Computational perspective on recent advances in quantum electronics: from electron quantum optics to nanoelectronic devices and systems

Quantum electronics has significantly evolved over the last decades. Where initially the clear focus was on light-matter interactions, nowadays approaches based on the electron's wave nature have solidified themselves as additional focus areas. This development is largely driven by continuous advances in electron quantum optics, electron based quantum information processing, electronic materials, and nanoelectronic devices and systems. The pace of research in all of these areas is astonishing and is accompanied by substantial theoretical and experimental advancements. What is particularly exciting is the fact that the computational methods, together with broadly available large-scale computing resources, have matured to such a degree so as to be essential enabling technologies themselves.
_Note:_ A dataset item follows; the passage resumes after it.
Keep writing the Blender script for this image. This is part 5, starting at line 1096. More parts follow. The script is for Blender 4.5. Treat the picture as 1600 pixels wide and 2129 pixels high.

These methods allow to predict, analyze, and design not only individual physical processes but also entire devices and systems, which would otherwise be very challenging or sometimes even out of reach with conventional experimental capabilities. This review is thus a testament to the increasingly towering importance of computational methods for advancing the expanding field of quantum electronics. To that end, computational aspects of a representative selection of recent research in quantum electronics are highlighted where a major focus is on the electron's wave nature. By categorizing the research into concrete technological applications, researchers and engineers will be able to use this review as a source for inspiration regarding problem-specific computational methods.